I don't think I have anything to say today. The weather is lovely. Lovely enough to open my windows and to breathe the fresh air without feeling stifled. I continued my sock and completed the gusset. I slept poorly, my daughter having woken up at 2AM with a bad cough. But she is not sick and I got no migraine after the loss of sleep. I read a while, made chocolate chip muffins, did homework with my daughter, made Sunday dinner, cleaned, set the bread machine to make a bread overnight. I did neglect to feed my starter, Lord Souron, but I feel that overall I did enough.

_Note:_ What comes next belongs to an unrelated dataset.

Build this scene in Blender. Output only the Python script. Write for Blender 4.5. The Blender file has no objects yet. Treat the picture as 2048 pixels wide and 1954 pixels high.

But I promised myself to use my space whenever I needed it, whether I had something important to say or not. And today I feel sharp. There is, in my eyes a burning. My tears cen't seem to blink the non-existent sand away. And my chest feels very tight. As if a bubble of air were expanding where my heart is. And my throat feels like it is closed up and my head aches. I don't know which is worse, the fear that I am not safe, or the realization that I am safe but that I won't be for long. Because I am often so slow, and so wrong in my perceptions that I do not know if I ache for today, or yesterday, or the week before. But I'm being vague and all over the place, aren't I? It doesn't matter because these words are my sanctuary from loneliness and where I refuse to fear my humanity... at least not here. I have nothing to say today. Except that everything feels so damn sharp.

Maybe this was what it felt like to be human and normal, if such a thing as “normal" existed, even among humans. Was this a life she would have wanted? So impossible to judge. The world was a series of fenced-off fields, each patch of grass categorically greener than its neighbors.